PASURUAN. Kementerian Kelautan dan Perikanan (KKP) mengembangkan Pusat Studi Mangrove di Desa Pulokerto, Kabupaten Pasuruan melalui Gerakan Konservasi guna meningkatkan pembangunan kelautan dan perikanan sebagai salah satu penopang pembangunan ekonomi nasional.
Menurut Kepala Badan Pengembangan Sumber Daya Manusia Kementerian Kelautan dan Perikanan Suseno Sukoyono, kegiatan Gerakan Konservasi pada saat ini bertujuan meningkatkan pengetahuan dan keterampilan masyarakat.

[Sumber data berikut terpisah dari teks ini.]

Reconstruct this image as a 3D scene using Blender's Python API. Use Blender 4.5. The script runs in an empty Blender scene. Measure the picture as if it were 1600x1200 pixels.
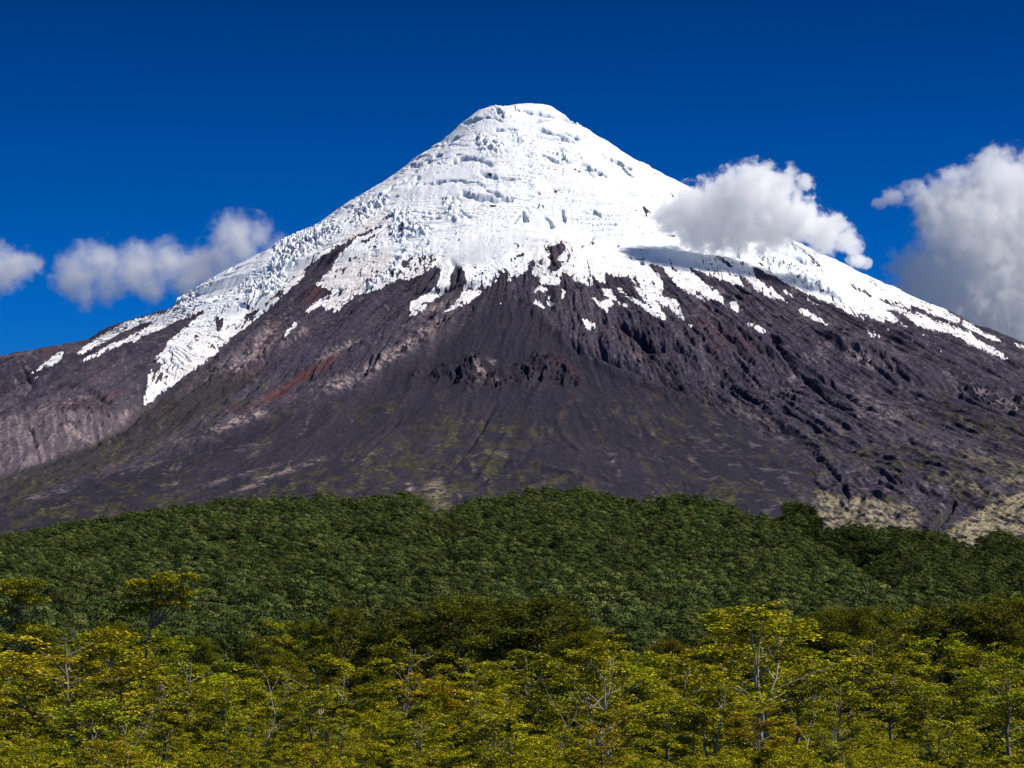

Khususnya dalam rangka mendukung pengelolaan sumber daya pesisir dan laut secara terpadu dan berkelanjutan.
"Pengembangan SDM ini dirasa sangat penting karena mengelola sumberdaya alam kelautan dan perikanan pada hakekatnya adalah mengelola SDM-nya. Apalagi, guna menghadapi masyarakat ekonomi ASEAN (MEA) 2015," ujarnya, di Pusat Studi Mangrove di Pasuruan, Jatim, Rabu.
Ia menjelaskan, Pusat Studi Mangrove yang merupakan tempat penyelenggaraan acara ini berlokasi di Stasiun Lapangan Praktik, di Desa Pulokerto, Kecamatan Kraton, Pasuruan memiliki luas 22,5 hektare lebih. Jarak dari Kota Surabaya 66 kilometer dan dari kota Pasuruan hanya delapan kilometer.
"Walau diresmikan pada Juli lalu oleh Menteri Kelautan dan Perikanan, penanaman mangrove sudah dilakukan sejak 2006. Secara total telah tertanam kurang lebih sebanyak 100.000 batang mangrove dengan delapan jenis dominan dan lebih dari 10 jenis mangrove minor yang tumbuh secara alami," ucapnya.
Mangrove tersebut, tambah dia, telah mencapai umur tiga hingga tujuh tahun dengan ketinggian berkisar dua hingga enam meter. Vegetasi mangrove tumbuh dengan baik dan tersebar di kawasan penyangga (di luar petakan tambak) seluas delapan hektare dan di tambak berupa tambak mangrove seluas empat hektare.
"Di samping itu mangrove tumbuh di pematang tambak seluas empat hektare dan sungai/saluran air sepanjang 1.100 meter," tuturnya.
Pada kesempatan sama, Direktur Politeknik Kelautan dan Perikanan (Poltek KP) Sidoarjo, Endang Suhaedy menyatakan, alasan pengembangan Mangrove saat ini dikarenakan isu pemanasan global, kian naiknya permukaan air laut, dan memperbaiki kualitas lingkungan di kawasan pesisir. Di sisi lain, mampu mengantisipasi terjadinya bencana tsunami.
"Untuk itu, Gerakan Konservasi ini perlu dilakukan seperti menanam Mangrove di saluran tambak. Misalnya jenis Mangrove Rhizophora sp yang ditanam di saluran tambak dan kawasan penyangga, dan tambak silvofishery (Wana Mina)," ujarnya.
Ia mengemukakan, melalui model Tambak Mangrove yang dikembangkan Politeknik KP Sidoarjo diyakini terjadi keseimbangan antara lingkungan dan nilai ekonomi. Kini Tambak Mangrove yang dikembangkannya diberi nama Tambak Alas oleh Kepala Badan Pengembangan SDM Kelautan dan Perikanan (BPSDM KP), Suseno Sukoyono.
"Dengan tambak yang memiliki arti nama tambak masyarakat, sekarang warga di Pasuruan tidak hanya bisa menanam Mangrove melainkan memelihara Udang Windu, Ikan Bandeng, Rumput Laut, dan Kepiting Soka. Bahkan, pada usia tiga hingga empat bulan Udang Windu sudah bisa dipanen," katanya.
Selain itu, lanjut dia, Ikan Bandeng dapat dipanen pada usia empat hingga enam bulan. Berikutnya Rumput Laut yang dikembangkan di Pusat Studi Mangrove tersebut setelah diteliti memiliki mutu kandungan karaginan sangat tinggi. Sementara, melalui budi daya Kepiting Soka di daerah sama maka mampu mencatatkan produksi antara 25-40 kilogram per hari.
"Pengembangan Kepiting Soka di sini juga mempunyai tingkat produktivitas sangat tinggi atau mencapai 1.000 keranjang per setengah hektare," tukasnya.